▶ Task input
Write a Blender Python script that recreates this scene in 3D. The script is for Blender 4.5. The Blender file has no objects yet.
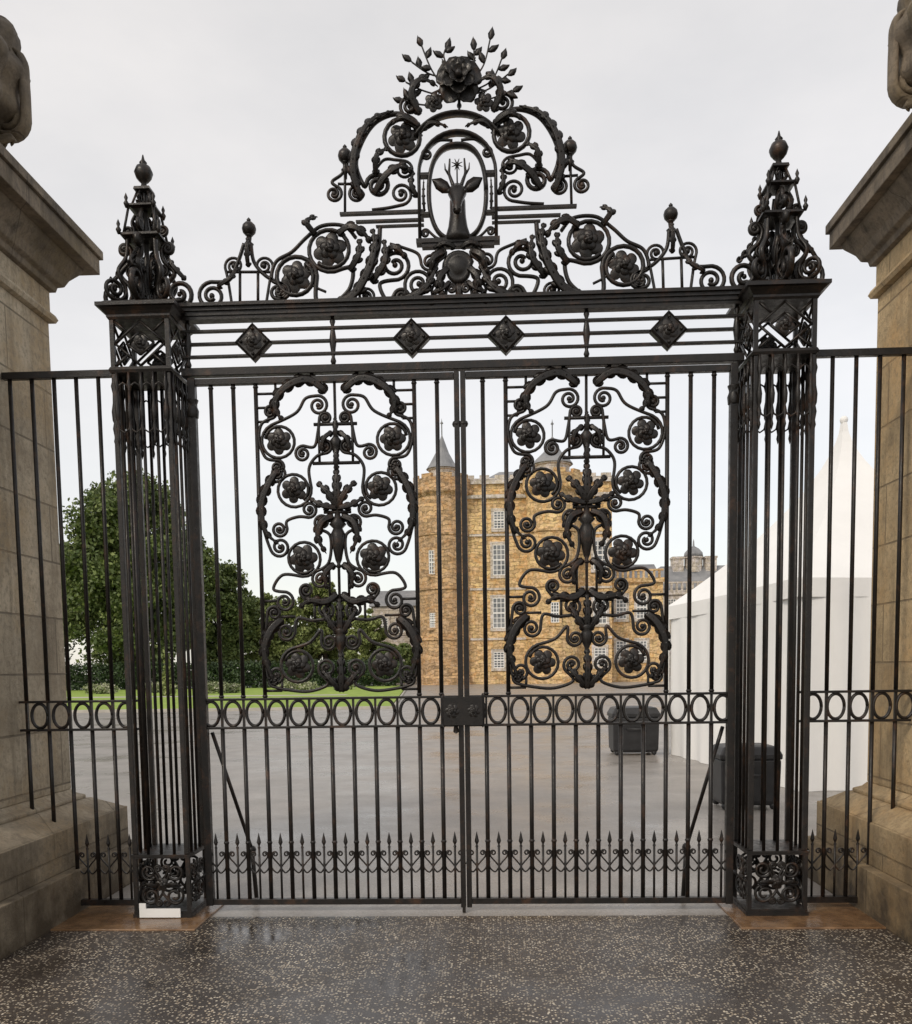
import bpy, math, random, bmesh
import numpy as np
random.seed(7); np.random.seed(7)
S=bpy.context.scene
# ------------------------------------------------------------------ camera survey
F=913.0
CX,CD,CH,YAW,PIT,ROL,PY=0.21546,6.83302,1.84144,0.04084,-0.08104,-0.01427,742.53
def Rx(a): c,s=math.cos(a),math.sin(a); return np.array([[1,0,0],[0,c,-s],[0,s,c]])
def Rz(a): c,s=math.cos(a),math.sin(a); return np.array([[c,-s,0],[s,c,0],[0,0,1]])
RM=Rz(YAW)@Rx(math.pi/2+PIT)@Rz(ROL); CC=np.array([CX,-CD,CH])
def G(u,v,y=0.0):
    d=RM@np.array([(u-456)/F,-(v-PY)/F,-1.0]); t=(y-CC[1])/d[1]; P=CC+d*t
    return float(P[0]),float(P[2])
from mathutils import Matrix, Vector
cd=bpy.data.cameras.new("camera"); co=bpy.data.objects.new("camera",cd); S.collection.objects.link(co)
cd.sensor_fit='VERTICAL'; cd.sensor_height=24; cd.sensor_width=24; cd.lens=F/1024*24
cd.shift_y=(PY-512)/1024; cd.clip_end=2000; cd.clip_start=0.05
m=Matrix([list(RM[i])+[CC[i]] for i in range(3)]+[[0,0,0,1]]); co.matrix_world=m
S.camera=co
S.view_settings.view_transform='Standard'; S.view_settings.look='None'; S.view_settings.exposure=0

# ------------------------------------------------------------------ mesh builder
class MB:
    def __init__(s): s.v=[]; s.f=[]; s.sm=[]
    def add(s,vs,fs,smooth=False):
        o=len(s.v); s.v+= [tuple(map(float,p)) for p in vs]
        for f in fs: s.f.append(tuple(i+o for i in f)); s.sm.append(smooth)
    def merge(s,t,A=None,off=(0,0,0)):
        o=len(s.v); A=np.eye(3) if A is None else A
        s.v+=[tuple(A@np.array(v)+np.array(off)) for v in t.v]
        s.f+=[tuple(i+o for i in f) for f in t.f]; s.sm+=t.sm
    def box(s,x0,x1,y0,y1,z0,z1):
        s.add([(x0,y0,z0),(x1,y0,z0),(x1,y1,z0),(x0,y1,z0),(x0,y0,z1),(x1,y0,z1),(x1,y1,z1),(x0,y1,z1)],
              [(0,3,2,1),(4,5,6,7),(0,1,5,4),(1,2,6,5),(2,3,7,6),(3,0,4,7)])
    def loft(s,rings,smooth=True,cap=True):
        n=len(rings[0]); vs=[p for r in rings for p in r]; fs=[]
        for i in range(len(rings)-1):
            for j in range(n):
                a=i*n+j; b=i*n+(j+1)%n; fs.append((a,b,b+n,a+n))
        if cap: fs.append(tuple(range(n-1,-1,-1))); fs.append(tuple((len(rings)-1)*n+j for j in range(n)))
        s.add(vs,fs,smooth)
    def tube(s,pts,r,n=6,ry=None,rs=None):
        P=np.array(pts,float); k=len(P); rings=[]
        for i in range(k):
            t=P[min(i+1,k-1)]-P[max(i-1,0)]; t=t/(np.linalg.norm(t)+1e-9)
            ref=np.array([0,1.0,0]) if abs(t[1])<.9 else np.array([1.0,0,0])
            b=np.cross(t,ref); b/=np.linalg.norm(b)+1e-9; c=np.cross(b,t)
            q=rs[i] if rs is not None else 1.0
            rings.append([P[i]+q*(r*math.cos(a)*b+(ry or r)*math.sin(a)*c) for a in [2*math.pi*j/n for j in range(n)]])
        s.loft(rings)
    def lathe(s,cx,cy,prof,n=12,smooth=True):
        s.loft([[(cx+max(r,1e-4)*math.cos(2*math.pi*j/n),cy+max(r,1e-4)*math.sin(2*math.pi*j/n),z) for j in range(n)] for r,z in prof],smooth)
    def sphere(s,c,r,n=10,sz=1):
        s.lathe(c[0],c[1],[(r*math.sin(math.pi*i/6),c[2]-sz*r*math.cos(math.pi*i/6)) for i in range(7)],n)
    def ellipsoid(s,c,a,b,d,n=8,m=5):
        c,a,b,d=map(np.array,(c,a,b,d)); rings=[]
        for i in range(m+1):
            f=math.pi*i/m; w=max(math.sin(f),.02)
            rings.append([c-d*math.cos(f)+w*(a*math.cos(2*math.pi*j/n)+b*math.sin(2*math.pi*j/n)) for j in range(n)])
        s.loft(rings)
    def sqloft(s,cx,cy,prof):
        s.loft([[(cx-h,cy-h,z),(cx+h,cy-h,z),(cx+h,cy+h,z),(cx-h,cy+h,z)] for h,z in prof],False)
    def leaf(s,pts,W,lobes=5,y=0.0,th=0.009,curl=0.03):
        """acanthus: broad ribbed blade, edge cut into rounded forward swept lobes"""
        P=np.array(crv(pts,8)); k=len(P); W=W*1.35
        L=sum(np.linalg.norm(P[i+1]-P[i]) for i in range(k-1)); n=max(3,min(lobes,int(L/(W*.62))+1))
        def at(t):
            q=t*(k-1); i=min(int(q),k-2); f=q-i; p=P[i]*(1-f)+P[i+1]*f; T=P[i+1]-P[i]; T=T/(np.linalg.norm(T)+1e-9); return p,T
        rings=[]
        for i in range(15):
            t=i/14; p,T=at(t); Nn=np.array([-T[1],T[0]]); w=W*.50*(math.sin(math.pi*min(1,t*.88+.12))**.6)*(1-.5*t)+.0012
            yy=y-curl*math.sin(math.pi*t)
            f=lambda a,dy:(p[0]+Nn[0]*a,yy+dy,p[1]+Nn[1]*a)
            rings.append([f(-w,0),f(-w*.5,-th),f(0,-th*.2),f(w*.5,-th),f(w,0),f(0,th)])
        s.loft(rings)
        for i in range(n):
            t=(i+.2)/n; p,T=at(t); env=(math.sin(math.pi*min(1,t*.75+.22))**.7)
            for sd in (-1,1):
                ang=sd*(.85-.35*t); ll=W*1.08*env; ww=min(L/n*.36,ll*.42); yy=y-curl*math.sin(math.pi*t); rr=[]
                for kk,wd in ((0,.8),(.35,1),(.65,.9),(.88,.55),(1,.10)):
                    a2=ang-sd*.25*kk; D2=np.array([T[0]*math.cos(a2)-T[1]*math.sin(a2),T[0]*math.sin(a2)+T[1]*math.cos(a2)])
                    q=p+D2*ll*kk; M2=np.array([-D2[1],D2[0]]); dy=.016*kk*kk
                    rr.append([(q[0]-M2[0]*ww*wd,yy+dy,q[1]-M2[1]*ww*wd),(q[0],yy+dy-.006,q[1]),(q[0]+M2[0]*ww*wd,yy+dy,q[1]+M2[1]*ww*wd),(q[0],yy+dy+.005,q[1])])
                s.loft(rr)
    def rosette(s,x,z,R,y=0.0,pet=6,both=True,rot=0.3,h=.5):
        for sg in ((-1,1) if both else (-1,)):
            for (rr,pp,hh,ro,off) in ((1,pet,.14,rot,.0),(.66,pet-1,.18,rot+.6,.10),(.34,4,.24,rot+.2,.22)):
                nt=48; nr=6; vs=[]; fs=[]
                for i in range(nr+1):
                    q=i/nr
                    for j in range(nt):
                        a=2*math.pi*j/nt
                        c_=abs(math.cos(pp*(a-ro)/2)); lob=.64+.36*c_**.5
                        r=R*rr*q*(1-(1-lob)*q); aa=a+.6*q
                        dep=R*(off+hh*(math.sin(math.pi*min(1,q*.62+.30)))*(1-.7*(1-c_**.6)*q))*(1 if q<.99 else .2)
                        vs.append((x+r*math.cos(aa),y+sg*dep,z+r*math.sin(aa)))
                for i in range(nr):
                    for j in range(nt):
                        a=i*nt+j;b=i*nt+(j+1)%nt; fs.append((a,b,b+nt,a+nt))
                s.add(vs,fs,True)
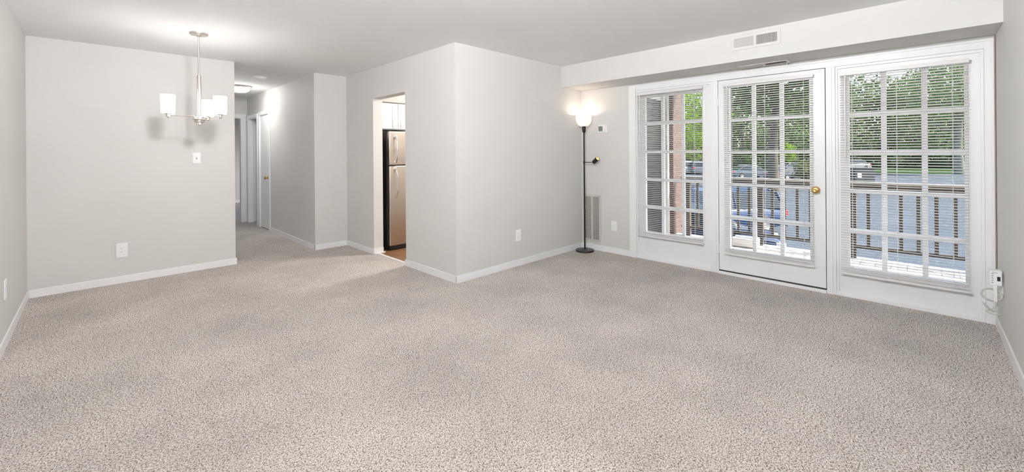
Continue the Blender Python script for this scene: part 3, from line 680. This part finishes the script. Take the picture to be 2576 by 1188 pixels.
MB().box(-.38, .38, -.33, .33, .9, .96, .02).build('lid', mat('utility_green_lid', (.11, .15, .135), .5), uc)

def crown_mesh(mb, blobs, n, size, rng, drop=.25):
    bm = mb.bm; tot = sum(b[3] * b[3] * b[4] for b in blobs)
    for (cx, cy, cz, r, rz) in blobs:
        k = int(n * r * r * rz / tot)
        for _ in range(k):
            while True:
                v = Vector((rng.uniform(-1, 1), rng.uniform(-1, 1), rng.uniform(-1, 1)))
                if .25 < v.length < 1: break
            v = v.normalized() * (v.length ** .45)
            p = Vector((cx + v.x * r, cy + v.y * r, cz + v.z * rz))
            nrm = (v + Vector((rng.gauss(0, .6), rng.gauss(0, .6), rng.gauss(0, .6) + .35))).normalized()
            t1 = nrm.cross(Vector((rng.uniform(-1, 1), rng.uniform(-1, 1), rng.uniform(-1, 1)))).normalized(); t2 = nrm.cross(t1)
            s = size * rng.uniform(.6, 1.35)
            a = [p - t1 * s, p - t2 * s * .48 - nrm * s * .1, p + t1 * s, p + t2 * s * .48 - nrm * s * .1]
            bm.faces.new([bm.verts.new(q) for q in a])
def tree(name, label, loc, h, r, m, bark=None, n=3600, size=.26, seed=1, trunk_r=.22, base=.28, group=None, cat='tree'):
    rng = random.Random(seed); o = thing(name, label, cat, loc, rng.uniform(0, 6), group)
    blobs = [(0, 0, h * (.5 + base / 2), r * .8, h * (1 - base) / 2)]
    for i in range(9):
        a = rng.uniform(0, 2 * PI); q = rng.uniform(.35, .72) * r
        z = h * rng.uniform(base + .1, .88); rr = r * rng.uniform(.32, .52)
        blobs.append((q * math.cos(a), q * math.sin(a), z, rr, rr * rng.uniform(.7, 1.0)))
    mb = MB(); crown_mesh(mb, blobs, n, size, rng); mb.build('crown', m, o, recalc=False)
    t = MB().tube([(0, 0, -.1), (trunk_r * .2, 0, h * .2), (-trunk_r * .2, trunk_r * .3, h * .45), (0, 0, h * .8)], trunk_r * 1.15, 10, r_end=trunk_r * .25)
    for i in range(6):
        a = i * 1.05 + rng.uniform(0, .6); z = h * (base * .8 + .08 * i)
        t.tube([(0, 0, z), (r * .3 * math.cos(a), r * .3 * math.sin(a), z + h * .08), (r * .6 * math.cos(a), r * .6 * math.sin(a), z + h * .2)], trunk_r * .4, 6, r_end=trunk_r * .1)
    t.build('trunk', bark or M['bark'], o, 50)
    return o
t0 = tree('tree', 'dense dark green tree in the row beyond the parking lot', G(72, 30), 15, 5.6, M['leaf_dark'], seed=3, base=.06, group='dark trees beyond the lot')
t1 = tree('tree', 'mid green tree in the row beyond the parking lot', G(70, 46), 14, 5.8, M['leaf_mid'], seed=5, base=.05, group='green trees beyond the lot')
spots0 = [(76, 37), (78, 53), (71, 61), (74, 72), (78, 81), (66, 74), (88, 44), (90, 66), (74, 23)]
spots1 = [(76, 46.5), (70, 54), (68, 67), (80, 60), (70, 39), (84, 74), (68, 82)]
for base_t, spots in ((t0, spots0), (t1, spots1)):
    for (dd, ll) in spots:
        c = copy_tree(base_t); c.location = G(dd, ll); c.rotation_euler = (0, 0, random.uniform(0, 6)); s = random.uniform(.88, 1.18); c.scale = (s, s, s * random.uniform(.95, 1.1))
tree('tree', 'bright lime green tree beyond the brick pillar', G(64, 28), 14, 6.0, M['leaf_lime'], seed=8, n=4200, base=.12)
tree('tree', 'big tree with a thick dark trunk near the middle of the lot', G(31, 19.6), 14, 6.5, M['leaf_dark'], seed=11, n=5000, trunk_r=.36, base=.42)
tree('tree', 'big tree with a pale grey-green trunk by the lawn edge', G(50, 54.0), 17, 6.5, M['leaf_mid'], M['barkpale'], seed=13, n=4200, trunk_r=.5, base=.35)
tree('tree', 'small lime ornamental tree behind the white sedan', G(61, 40.5), 4.2, 1.3, M['leaf_lime'], seed=14, n=900, size=.18, trunk_r=.08)
tree('shrub', 'olive green shrub in front of the charcoal car', G(38, 26.9), 2.2, 1.05, M['leaf_olive'], seed=15, n=900, size=.13, trunk_r=.05, base=.03, cat='shrub')
tree('sapling', 'young sapling with a pale stem on the lawn edge', G(54, 50.2), 2.6, .6, M['leaf_mid'], mat('pale_stem', (.5, .52, .5), .7), seed=16, n=260, size=.13, trunk_r=.06, base=.45)

rng = random.Random(21); ug = MB()
for k in range(26):
    q = G(67 + rng.uniform(-1, 4), 24 + k * 2.6 + rng.uniform(-1, 1)); crown_mesh(ug, [(q.x, q.y, GZ + 1.3, 1.9, rng.uniform(1.3, 2.4))], 300, .34, rng)
tag(ug.build('undergrowth', M['leaf_dark'], None, recalc=False), 'dark green undergrowth along the foot of the trees', 'undergrowth', kind='stuff')
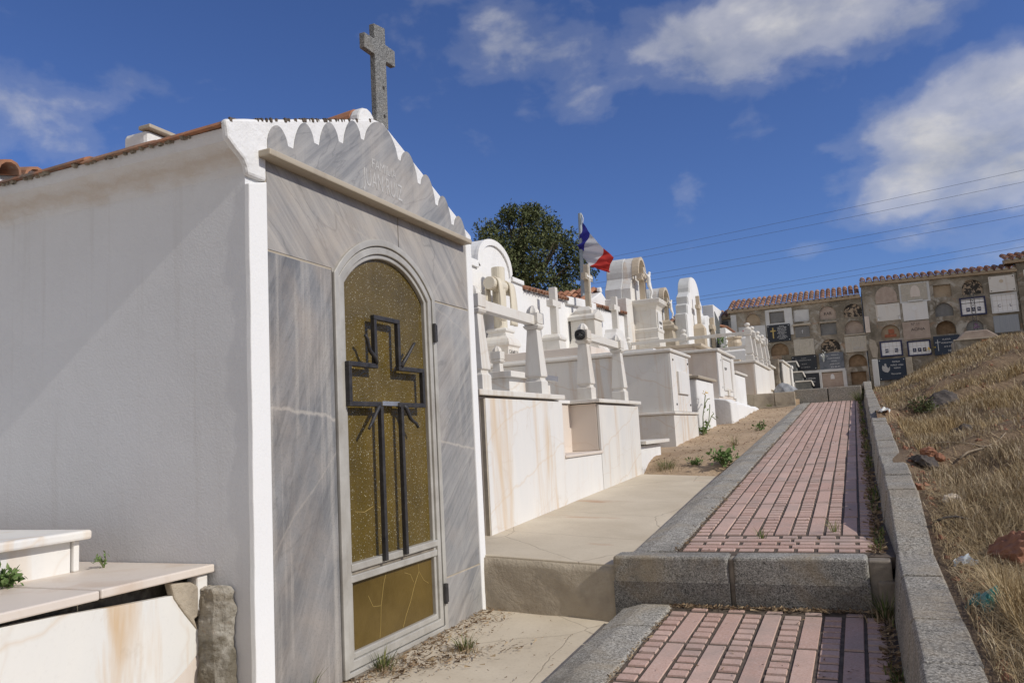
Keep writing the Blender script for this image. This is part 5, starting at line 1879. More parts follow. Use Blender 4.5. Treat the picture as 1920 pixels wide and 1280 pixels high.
def niche_left():
    Y = 30.5
    t = thing('niche_wall', 'left burial niche wall of mortar and plaques under orange barrel tiles', 'niche wall', (-1.8, 31.2, 1.0))
    rec = [((-3.57, -3.05, 3.58, 4.02), 'tan_plaster', .05), ((-1.00, -0.44, 3.55, 4.02), 'pink_plaster', .06), ((-0.19, 0.42, 3.53, 4.01), 'flaking', .06), ((-0.20, 0.40, 2.95, 3.42), 'pink_plaster', .10),
           ((-2.78, -2.15, 2.39, 2.85), 'brown_plaster', .10), ((-1.06, -0.41, 2.37, 2.83), 'flaking', .08), ((-0.19, 0.40, 1.77, 2.21), 'brown_plaster', .10)]
    rct = [((-0.16, 0.34, 1.15, 1.60), 'brown_plaster', .10), ((-1.88, -1.34, 3.56, 4.01), 'grey_slab', .05), ((-1.01, -0.47, 2.98, 3.40), 'grey_slab', .06), ((-2.70, -2.21, 3.60, 4.00), 'grey_slab', .04)]
    cuts = [(arch_pts(*r), d + 0.03) for r, m, d in rec] + [([(r[0], r[2]), (r[1], r[2]), (r[1], r[3]), (r[0], r[3])], d + 0.03) for r, m, d in rct]
    niche_block(t, [(-4.10, 0.6), (0.43, 0.6), (0.43, 4.23), (-4.10, 4.14)], Y, 32.5, cuts)
    for r, m, d in rec:
        k = 0.004
        MB().prism(arch_pts(r[0] + k, r[1] - k, r[2] + k, r[3] - k), Y + d, Y + d + 0.02, 'y').build('niche_arch', M[m], t)
    for r, m, d in rct:
        k = 0.004
        o = MB().box(r[0] + k, r[1] - k, Y + d, Y + d + 0.02, r[2] + k, r[3] - k).build('niche_slab', M[m], t)
        if r[0] == -1.88:
            o.data.materials[0] = M['marble_top']
            o.data.materials[0] = M['white_old']
    lines(t, (-1.0, -0.44, 3.55, 4.02), Y + .058, [('RAR', .5, .42, .45)], 'letter_dark', .11)
    # whitewashed area round the second niche
    w = MB().box(-2.86, -2.72, Y - 0.014, Y + 0.01, 3.12, 4.10).box(-2.19, -1.92, Y - 0.016, Y + 0.01, 3.12, 4.10).box(-2.72, -2.19, Y - 0.012, Y + 0.01, 4.02, 4.10).box(-2.72, -2.19, Y - 0.012, Y + 0.01, 3.53, 3.58)
    w.build('whitewash', M['white_old'], t)
    MB().box(-4.10, -3.90, Y - 0.014, Y + 0.01, 3.2, 4.05).build('whitewash', M['white_old'], t)
    r = (-3.85, -2.89, 3.02, 3.56)
    o = panel(t, r, Y, 'white_old', label='plain white slab with bolts')
    corner_bolts(o, r, Y - .03)
    r = (-2.84, -2.03, 2.90, 3.52)
    o = panel(t, r, Y, 'black_granite', 'plaque', .05, 'black plaque with gold cross and many lines of lettering')
    corner_bolts(o, r, Y - .05)
    MB().prism(cross_poly(-2.63, 3.03, 3.42, 0.022, 3.28, 3.325, 0.09), Y - .056, Y - .051, 'y').build('gold_cross', M['gold'], o)
    lines(o, r, Y - .05, [(s, .64, .90 - .082 * i, wd) for i, (s, wd) in enumerate((('ANTONIO', .22), ('MANUEL LOPEZ', .40), ('MARIA DEL MAR', .38), ('JOSE ALONSO', .42), ('FRANCISCA', .30), ('ANA GARCIA', .40), ('D.E.P.', .22), ('SUS HIJOS', .36), ('NO TE OLVIDAN', .44), ('FAMILIA', .28)))], 'letter_white', .032)
    r = (-1.87, -1.38, 2.98, 3.37)
    o = panel(t, r, Y, 'grey_slab', label='grey slab with a tiny silver crucifix')
    MB().prism(cross_poly(-1.62, 3.12, 3.25, 0.008, 3.20, 3.215, 0.03), Y - .04, Y - .031, 'y').build('crucifix', M['silver'], o)
    MB().box(-1.95, -1.30, Y - .10, Y + .01, 3.40, 3.47).build('ledge', M['joint'], t, bevel=.02)
    MB().box(-1.02, -0.44, Y - .06, Y + .01, 3.42, 3.47).build('ledge', M['joint'], t, bevel=.015)
    MB().box(-0.24, 0.46, Y - .08, Y + .01, 2.87, 2.93).build('ledge', M['joint'], t, bevel=.015)
    MB().box(0.46, 0.61, Y - .14, Y + .005, 2.92, 3.50).build('upright_slab', M['marble_top'], t, bevel=.008)
    r = (-1.96, -1.27, 2.33, 2.91)
    o = panel(t, r, Y, 'relief', label='cream slab with carved figures')
    r = (-0.25, 0.46, 2.29, 2.85)
    o = panel(t, r, Y, 'relief', 'niche_slab', .06, 'cream relief slab lettered ARNA')
    lines(o, r, Y - .06, [('ARNA', .6, .22, .5)], 'letter_faded', .10)
    r = (-2.08, -1.24, 1.78, 2.31)
    o = panel(t, r, Y, 'black_granite', 'plaque', .06, 'black plaque with a thin cross and grey lettering')
    corner_bolts(o, r, Y - .06)
    MB().prism(cross_poly(-1.93, 1.98, 2.22, 0.006, 2.14, 2.152, 0.07), Y - .066, Y - .061, 'y').build('thin_cross', M['letter_faded'], o)
    lines(o, r, Y - .06, [('D. JUAN', .5, .82, .18), ('FERNANDEZ RUIZ', .54, .68, .5), ('D.E.P.', .5, .42, .2), ('SU FAMILIA', .54, .2, .36)], 'letter_faded', .035)
    r = (-1.15, -0.34, 1.74, 2.33)
    o = panel(t, r, Y, 'grey_slate', 'plaque', .06, 'blue grey plaque with a white flower bunch at its corner')
    lines(o, r, Y - .06, [('FAMILIA', .66, .86, .3), ('MARTINEZ', .6, .66, .5), ('ANA', .6, .5, .22), ('JOSE LUIS', .62, .32, .4), ('D.E.P.', .66, .14, .4)], 'letter_white', .036)
    r = (-1.84, -1.20, 1.10, 1.70)
    o = panel(t, r, Y, 'black_granite', 'plaque', .06, 'black plaque reading FAMILIA at the foot of the wall')
    lines(o, r, Y - .06, [('FAMILIA', .55, .62, .5), ('CASTRO', .58, .42, .36)], 'letter_white', .055)
    MB().box(-2.12, -0.32, Y - .07, Y + .01, 1.66, 1.755).build('whitewash', M['white_old'], t, bevel=.01)
    MB().box(-1.20, -1.12, Y - .09, Y + .01, 1.0, 1.66).box(-0.42, -0.30, Y - .09, Y + .01, 1.0, 1.66).build('whitewash', M['white_old'], t, bevel=.01)
    r = (-1.12, -0.42, 1.06, 1.62)
    o = panel(t, r, Y, 'pink_plaster', label='beige panel with a little pale arch')
    MB().prism(arch_pts(-0.83, -0.70, 1.40, 1.58), Y - .036, Y - .031, 'y').build('small_arch', M['white'], o)
    tiled_eave(t, -4.2, 0.40, 4.22, 4.28, Y - 0.12, 4, 24, 0.14)
    # low wing further back on the left
    t = thing('niche_wall', 'low niche wing with one grey slab left of the tiled niche wall', 'niche wall', (-5.2, 31.8, 1.0))
    MB().box(-6.6, -4.14, 31.2, 32.6, 0.6, 4.0).build('wall', M['white_old'], t)
    panel(t, (-4.75, -4.3, 3.4, 3.95), 31.2, 'grey_slate')
    tiled_eave(t, -6.6, -4.12, 4.08, 4.10, 31.05, 3, 12, 0.12)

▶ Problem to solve
In the listing above, find the line containing "Continue the Blender" and the line containing "(.11, .15, .135), .5), uc)". Output them and every line between, exactly, and nothing else.

▶ The answer
Continue the Blender Python script for this scene: part 3, from line 680. This part finishes the script. Take the picture to be 2576 by 1188 pixels.
MB().box(-.38, .38, -.33, .33, .9, .96, .02).build('lid', mat('utility_green_lid', (.11, .15, .135), .5), uc)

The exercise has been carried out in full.